Now image if Jeremy Corbyn did find some Churchillian spirit - a strong "Fight Them on the Beaches speech". Some of that powerful emotive oratory he's good at using Brexit as a platform to fight back. 

The North East think it's immigrants screwing them - it's not - it's 40 odd years of deliberate and systematic neglect.  Some of it was Labour 's neglect, say so, tell them we are different now.

Immigrants are denying British people health services? No - deliberate vandalism is doing that. Real term spending cuts in health have the service on it's knees and it's only getting by because of all the European Nurses, Midwives and Doctors.
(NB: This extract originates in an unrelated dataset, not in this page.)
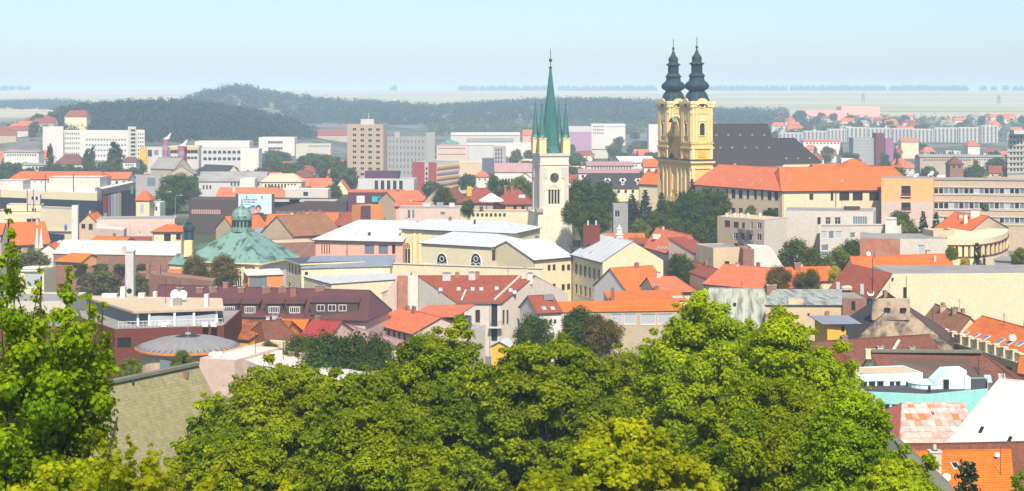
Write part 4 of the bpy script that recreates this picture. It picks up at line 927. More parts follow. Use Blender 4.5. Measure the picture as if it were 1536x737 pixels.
# --- turquoise house
fp = rect(1276, 214, 1384, 216, 6); b = Bld('turquoise_house', 'pale turquoise flat-roofed house with strip windows and a stair tower', 'house', fp)
b.flat(Z(563, 214), 'turq2', 'feltbeige', par=.1, wins=[(0, 1290, 572, 1327, 581, 'officed', 3, .92), (0, 1334, 572, 1352, 581, 'officed', 2, .92), (0, 1359, 572, 1366, 580, 'slit')])
fp2 = [P(1262, 211.2), P(1391, 208.6), P(1482, 212.6), P(1482, 221), P(1270, 219)]
b.flat(Z(590, 209.5), 'turq', 'feltdark', fp=fp2, par=.04, wins=[(0, 1324, 606, 1348, 616, 'officed', 2, .9), (0, 1364, 604, 1371, 616, 'slit'), (0, 1380, 604, 1387, 616, 'slit'), (1, 1396, 605, 1404, 616, 'officed')], name='lower_storey')
extrude(b, [(1402, 594), (1450, 594), (1450, 556), (1420, 557), (1403, 574)], 212.6, 3.5, 'turq2', 'stair_tower'); extrude(b, [(1447, 594), (1456, 594), (1456, 566), (1447, 565)], 212.4, 2.2, 'turq2', 'chimney')
me_, pe_ = None, None
put_window(b.root, (X(1419, 212.5), 212.5, Z(588, 212.5)), 0, .95, 1.75, 'officed', True)
mb = MB(); p = P(1387, 214.5); mb.lathe(p, [(2.2, Z(587, 213)), (2.2, Z(577, 213)), (2.3, Z(576, 213))], 20); mb.build('drum', M['turq2'], b.root)
b.gbox(1394, 588, 3, 580, .4, 'black', 'vent_pipe'); 
# --- bleached red roof, white roof
fp = rect(1352, 187, 1470, 187, 15); b = Bld('bleached_roof_house', 'house with a bleached, flaking red sheet roof and a plain red hip', 'house', fp); b.gable(Z(668, 186), Z(611, 193), 'white', 'm_lichen', hip=(2.0, 0), ov=.2)
A, B, C, D = fp; zr, ze = Z(611, 193), Z(668, 186); rdg = (A+D)/2+(B-A).normalized()*2.0
b.slab([(D.x-.2, D.y, ze+.22), (A.x-.25, A.y-.1, ze+.22), (rdg.x-.05, rdg.y, zr+.25)], 'm_redsheet', .02, .06, name='hip_roof')
q = b.hit(1399, 621); b.skylight(1399, 621, .6, .9, 'redpaint')
A = P(1424, 168); d = Vector((.82, -.572)); n = Vector((.572, .82)); fp = [A, A+d*22, A+d*22+n*21, A+n*21]; b = Bld('white_sheet_house', 'house under a broad plain white sheet roof with two black roof hatches', 'house', fp); b.gable(Z(667, 168), Z(571, 175.5), 'offwhite', 'feltwhite', hip=(2.0, 2), ov=.2)
b.skylight(1472, 646, .55, 1.3, 'black'); b.skylight(1515, 660, .55, 1.1, 'black')
# --- brown and orange roofs at the lower right corner
fp = rect(1340, 150, 1640, 152, 16); b = Bld('brown_tile_house', 'house with brown interlocking roof tiles behind the orange roof at the lower right', 'house', fp); b.gable(Z(775, 150), Z(668, 159), 'offwhite', 't_brown', ov=.3)
fp = [P(1335, 146), P(1522, 147), P(1503, 158), P(1352, 157)]; b = Bld('orange_tile_house', 'house with a bright orange interlocking tile roof and a tall white chimney', 'house', [P(1335, 146), P(1522, 147), P(1505, 167), P(1362, 166)])
b.gable(Z(775, 146), Z(681, 156), 'white', 't_bright', ov=.3)
b.chimney(1402, 724, 676, 1.05, .9, 'offwhite', cap='lgrey'); b.skylight(1433, 699, .7, 1.1, 'glass'); b.pole(1501, 712, 670, .03); b.dish(1496, 690, .25, .5, 190)
q = b.hit(1402, 722)
if q: mb = MB(); mb.tube([(q[0].x, q[0].y, Z(676, q[0].y)), (q[0].x, q[0].y, Z(667, q[0].y))], [.2, .16], 8); mb.build('chimney_pot', M['offwhite'], b.roofobj); dish_at(q[0]+Vector((1.0, -.5, .1)), .4, .4, 200, b.roofobj)
fp = [Vector((27.6, 129)), Vector((38.0, 130)), Vector((39.4, 146)), Vector((29.0, 146))]; b = Bld('mossy_gable_house', 'white gabled house with a mossy grey roof behind the right-hand tree', 'house', fp); b.gable(20.4, 24.9, 'offwhite', 'mosscap', axis='BC', ov=.3, ovg=.3)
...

And on that one, a few case studies of the terrible things being said and done to good people who are delivering essential services would hit the British sense of fair play right between the eyes

Same applies to Education, Social Services and the failure to put resources into helping communities and immigrant groups manage the impacts of new and different cultures on existing populations and  of coming to terms with life in a foreign country.

Lets scream about the taxbreaks and loopholes, the lobbyists that bend brains, the lies and the misinformation could be exposed in a "fight them to our last breaths" position. If we are going down let's go down in flames - not with "a whipped abstention" on the third reading.

Our current position is beyond disappointing - it's heart breaking. Now more than ever, with Trump riding into absolutism in the USA Trump and Brexit can be used as a lever to help rewrite the narrative. They are two sides of the same coin - not the people who voted for it - but the people who are trying to make it happen - and even for Brexit voters Trump is too much.

Even now it's not too late for the Labour Party to change tack. MP's can vote against the 3rd reading - with a whip - and  launch an all out attack on the reasons why "we are where we are", expose the systematic and deliberate destruction of democracy and most of all - you can learn a lesson from the likes of Farage and Trump - these guys don't sell sausages- they sell sizzle - right now Labour need the sizzle.